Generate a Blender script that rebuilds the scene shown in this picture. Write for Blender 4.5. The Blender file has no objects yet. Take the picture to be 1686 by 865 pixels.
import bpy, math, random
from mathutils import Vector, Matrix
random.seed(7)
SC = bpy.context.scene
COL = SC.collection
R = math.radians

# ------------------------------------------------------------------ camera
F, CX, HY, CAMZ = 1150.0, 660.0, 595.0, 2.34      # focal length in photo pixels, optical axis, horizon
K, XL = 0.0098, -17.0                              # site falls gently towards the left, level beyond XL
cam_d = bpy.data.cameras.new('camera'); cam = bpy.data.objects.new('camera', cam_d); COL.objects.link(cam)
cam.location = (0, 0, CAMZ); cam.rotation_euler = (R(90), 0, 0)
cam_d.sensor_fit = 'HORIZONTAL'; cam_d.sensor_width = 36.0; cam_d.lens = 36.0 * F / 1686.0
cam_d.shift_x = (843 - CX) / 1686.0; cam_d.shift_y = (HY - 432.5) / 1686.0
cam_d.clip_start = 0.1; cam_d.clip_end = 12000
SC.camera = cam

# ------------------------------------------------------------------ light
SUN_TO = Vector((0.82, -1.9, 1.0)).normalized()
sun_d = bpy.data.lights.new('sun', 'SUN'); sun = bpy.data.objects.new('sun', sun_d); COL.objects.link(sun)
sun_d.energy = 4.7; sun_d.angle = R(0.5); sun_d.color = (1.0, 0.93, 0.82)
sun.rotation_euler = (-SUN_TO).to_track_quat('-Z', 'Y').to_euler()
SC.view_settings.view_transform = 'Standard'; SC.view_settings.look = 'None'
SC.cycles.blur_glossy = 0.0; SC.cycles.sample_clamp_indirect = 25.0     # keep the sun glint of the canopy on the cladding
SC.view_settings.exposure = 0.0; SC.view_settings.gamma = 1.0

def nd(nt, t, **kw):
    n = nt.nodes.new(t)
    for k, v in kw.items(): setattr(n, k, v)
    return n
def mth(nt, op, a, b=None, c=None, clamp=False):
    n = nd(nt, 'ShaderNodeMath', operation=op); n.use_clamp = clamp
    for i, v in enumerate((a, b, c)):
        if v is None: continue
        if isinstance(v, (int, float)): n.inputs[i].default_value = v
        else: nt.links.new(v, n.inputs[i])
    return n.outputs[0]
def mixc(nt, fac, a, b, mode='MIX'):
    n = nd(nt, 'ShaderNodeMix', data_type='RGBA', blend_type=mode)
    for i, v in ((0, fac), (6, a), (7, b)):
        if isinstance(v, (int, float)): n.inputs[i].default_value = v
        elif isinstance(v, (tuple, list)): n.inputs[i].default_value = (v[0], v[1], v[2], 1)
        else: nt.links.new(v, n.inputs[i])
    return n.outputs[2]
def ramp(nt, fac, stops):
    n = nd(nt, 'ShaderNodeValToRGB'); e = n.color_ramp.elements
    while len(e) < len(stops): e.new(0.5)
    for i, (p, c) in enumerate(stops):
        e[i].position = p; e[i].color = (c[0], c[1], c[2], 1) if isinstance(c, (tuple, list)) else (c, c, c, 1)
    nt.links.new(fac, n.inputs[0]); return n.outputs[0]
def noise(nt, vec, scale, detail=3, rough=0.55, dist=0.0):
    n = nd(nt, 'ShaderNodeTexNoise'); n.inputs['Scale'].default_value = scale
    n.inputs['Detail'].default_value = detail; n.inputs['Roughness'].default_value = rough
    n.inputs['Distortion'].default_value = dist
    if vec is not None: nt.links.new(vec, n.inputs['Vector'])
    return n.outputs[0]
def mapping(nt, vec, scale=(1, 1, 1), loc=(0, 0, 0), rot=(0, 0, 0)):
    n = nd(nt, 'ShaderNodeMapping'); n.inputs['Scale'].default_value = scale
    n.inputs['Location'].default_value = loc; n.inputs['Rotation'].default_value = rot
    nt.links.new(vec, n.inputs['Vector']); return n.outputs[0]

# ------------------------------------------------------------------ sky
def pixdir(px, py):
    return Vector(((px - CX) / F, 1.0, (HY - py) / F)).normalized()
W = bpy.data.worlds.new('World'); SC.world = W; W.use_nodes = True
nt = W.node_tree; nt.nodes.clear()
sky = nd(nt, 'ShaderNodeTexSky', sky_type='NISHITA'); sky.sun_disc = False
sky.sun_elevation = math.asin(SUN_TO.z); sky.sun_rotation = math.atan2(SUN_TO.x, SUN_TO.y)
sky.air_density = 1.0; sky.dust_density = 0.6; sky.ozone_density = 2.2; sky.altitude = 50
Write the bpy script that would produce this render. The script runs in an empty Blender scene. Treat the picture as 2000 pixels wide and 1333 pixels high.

Directions —
Take the entries and copy them out exactly.

Exercise solution —
Generate a Blender script that rebuilds the scene shown in this picture. Write for Blender 4.5. The Blender file has no objects yet. Take the picture to be 1686 by 865 pixels.
import bpy, math, random
from mathutils import Vector, Matrix
random.seed(7)
SC = bpy.context.scene
COL = SC.collection
R = math.radians

# ------------------------------------------------------------------ camera
F, CX, HY, CAMZ = 1150.0, 660.0, 595.0, 2.34      # focal length in photo pixels, optical axis, horizon
K, XL = 0.0098, -17.0                              # site falls gently towards the left, level beyond XL
cam_d = bpy.data.cameras.new('camera'); cam = bpy.data.objects.new('camera', cam_d); COL.objects.link(cam)
cam.location = (0, 0, CAMZ); cam.rotation_euler = (R(90), 0, 0)
cam_d.sensor_fit = 'HORIZONTAL'; cam_d.sensor_width = 36.0; cam_d.lens = 36.0 * F / 1686.0
cam_d.shift_x = (843 - CX) / 1686.0; cam_d.shift_y = (HY - 432.5) / 1686.0
cam_d.clip_start = 0.1; cam_d.clip_end = 12000
SC.camera = cam

# ------------------------------------------------------------------ light
SUN_TO = Vector((0.82, -1.9, 1.0)).normalized()
sun_d = bpy.data.lights.new('sun', 'SUN'); sun = bpy.data.objects.new('sun', sun_d); COL.objects.link(sun)
sun_d.energy = 4.7; sun_d.angle = R(0.5); sun_d.color = (1.0, 0.93, 0.82)
sun.rotation_euler = (-SUN_TO).to_track_quat('-Z', 'Y').to_euler()
SC.view_settings.view_transform = 'Standard'; SC.view_settings.look = 'None'
SC.cycles.blur_glossy = 0.0; SC.cycles.sample_clamp_indirect = 25.0     # keep the sun glint of the canopy on the cladding
SC.view_settings.exposure = 0.0; SC.view_settings.gamma = 1.0

def nd(nt, t, **kw):
    n = nt.nodes.new(t)
    for k, v in kw.items(): setattr(n, k, v)
    return n
def mth(nt, op, a, b=None, c=None, clamp=False):
    n = nd(nt, 'ShaderNodeMath', operation=op); n.use_clamp = clamp
    for i, v in enumerate((a, b, c)):
        if v is None: continue
        if isinstance(v, (int, float)): n.inputs[i].default_value = v
        else: nt.links.new(v, n.inputs[i])
    return n.outputs[0]
def mixc(nt, fac, a, b, mode='MIX'):
    n = nd(nt, 'ShaderNodeMix', data_type='RGBA', blend_type=mode)
    for i, v in ((0, fac), (6, a), (7, b)):
        if isinstance(v, (int, float)): n.inputs[i].default_value = v
        elif isinstance(v, (tuple, list)): n.inputs[i].default_value = (v[0], v[1], v[2], 1)
        else: nt.links.new(v, n.inputs[i])
    return n.outputs[2]
def ramp(nt, fac, stops):
    n = nd(nt, 'ShaderNodeValToRGB'); e = n.color_ramp.elements
    while len(e) < len(stops): e.new(0.5)
    for i, (p, c) in enumerate(stops):
        e[i].position = p; e[i].color = (c[0], c[1], c[2], 1) if isinstance(c, (tuple, list)) else (c, c, c, 1)
    nt.links.new(fac, n.inputs[0]); return n.outputs[0]
def noise(nt, vec, scale, detail=3, rough=0.55, dist=0.0):
    n = nd(nt, 'ShaderNodeTexNoise'); n.inputs['Scale'].default_value = scale
    n.inputs['Detail'].default_value = detail; n.inputs['Roughness'].default_value = rough
    n.inputs['Distortion'].default_value = dist
    if vec is not None: nt.links.new(vec, n.inputs['Vector'])
    return n.outputs[0]
def mapping(nt, vec, scale=(1, 1, 1), loc=(0, 0, 0), rot=(0, 0, 0)):
    n = nd(nt, 'ShaderNodeMapping'); n.inputs['Scale'].default_value = scale
    n.inputs['Location'].default_value = loc; n.inputs['Rotation'].default_value = rot
    nt.links.new(vec, n.inputs['Vector']); return n.outputs[0]

# ------------------------------------------------------------------ sky
def pixdir(px, py):
    return Vector(((px - CX) / F, 1.0, (HY - py) / F)).normalized()
W = bpy.data.worlds.new('World'); SC.world = W; W.use_nodes = True
nt = W.node_tree; nt.nodes.clear()
sky = nd(nt, 'ShaderNodeTexSky', sky_type='NISHITA'); sky.sun_disc = False
sky.sun_elevation = math.asin(SUN_TO.z); sky.sun_rotation = math.atan2(SUN_TO.x, SUN_TO.y)
sky.air_density = 1.0; sky.dust_density = 0.6; sky.ozone_density = 2.2; sky.altitude = 50
Write the bpy script that would produce this render. The script runs in an empty Blender scene. Treat the picture as 2000 pixels wide and 1333 pixels high.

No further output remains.